Say you are filing an Answer to a Complaint.  NC Rule of Civil Procedure 8(c)  lists a host of affirmative defenses you might raise.  They are:

accord and satisfaction, arbitration and award, assumption of risk, contributory negligence, discharge in bankruptcy, duress, estoppel, failure of consideration, fraud, illegality, injury by fellow servant, laches, license, payment, release, res judicata, statute of frauds, statute of limitations, truth in actions for defamation, usury, waiver, and any other matter constituting an avoidance or affirmative defense.

Do you want to plead all of those, even though you don’t currently have a basis to support them, hoping that you will find some facts in discovery to support them?

That’s pretty much what the Plaintiffs did when responding to a crossclaim in National Financial Partners Corp. v. Ray, 2014 NCBC 49, decided on Wednesday by Judge Bledsoe.  The Plaintiffs raised nearly fifty affirmative defenses, hoping that they would generate facts later on to support their myriad defenses.

Many of their defenses were not supported by any facts pertinent to the lawsuit, although the Plaintiffs argued that it was too premature in the litigation for their affirmative defenses to be dismissed and that discovery might yield facts to support their defenses.

The Defendants moved to strike per NCRCP 12(f).  Judge Bledsoe wrote that:

‘[T]o survive a motion to strike, a defendant must offer more than a "bare-bones conclusory allegation which simply names a legal theory but does not indicate how the theory is connected to the case at hand."’

Op. ¶34 (quoting Villa v. Ally Fin., Inc., 2014 U.S. Dist. LEXIS 25624, at *6 (M.D.N.C. Feb. 28, 2014)(citation omitted).

It didn’t make a difference that the Plaintiffs had a good faith belief that discovery might provide a basis for the defenses stricken by Judge Bledsoe. He said that:

Plaintiffs’ professed good faith belief that their presently unsupported defenses will acquire the requisite factual support through the discovery stage of these proceedings does not alter the reality that these defenses were speculative at the time Plaintiffs asserted them in their responsive pleading.

 Op. ¶35.

Some of the arguments raised by the Plaintiffs in support of the defenses they had stated revealed their speculative nature on their face.  For example, on their defense of accord and satisfaction, Plaintiffs said that:

‘[i]t is . . .far from certain that I[] Plaintiffs did not receive full and complete return of whatever funds they provided to Mr. Stokes’.

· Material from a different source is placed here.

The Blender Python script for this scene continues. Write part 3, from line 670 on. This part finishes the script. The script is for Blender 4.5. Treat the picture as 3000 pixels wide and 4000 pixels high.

And the defense of "another action pending" was also quite imaginary.  The Plaintiffs said that:

‘[n]o action is pending of which Plaintiffs are currently aware’ but noted that ‘[s]uit may have been filed against Defendants somewhere else or against Plaintiffs in some other jurisdiction.’

Op. ¶¶35(iv) and (ix).

If you are, like me, too critical to be an even-tempered Judge and are wondering if there are sanctions available against a party pleading a horde of defenses without any factual support for them, the answer is that there might be.  Judge Bledsoe observed in a footnote that "Plaintiffs’ assertion of numerous affirmative defenses with little or no factual support can also raise concerns under Rule 11 of the North Carolina Rules of Civil Procedure."  Op. ¶36 & n.7.

He also quoted a Third Circuit case for the proposition that: “the practice of ‘throwing in the kitchen
sink’ at times may be so abusive as to merit Rule 11 condemnation.”)  Id. (quoting  Mary Ann Pensiero, Inc. v. Lingle, 847 F.2d 90, 97 (3d Cir. 1988)).

But no sanctions were entered.  Judge Bledsoe struck fifteen of the speculative defenses with leave to the Plaintiffs to plead them again in the event that they were able to develop evidence through discovery that the defenses could be properly asserted.  Op. ¶36.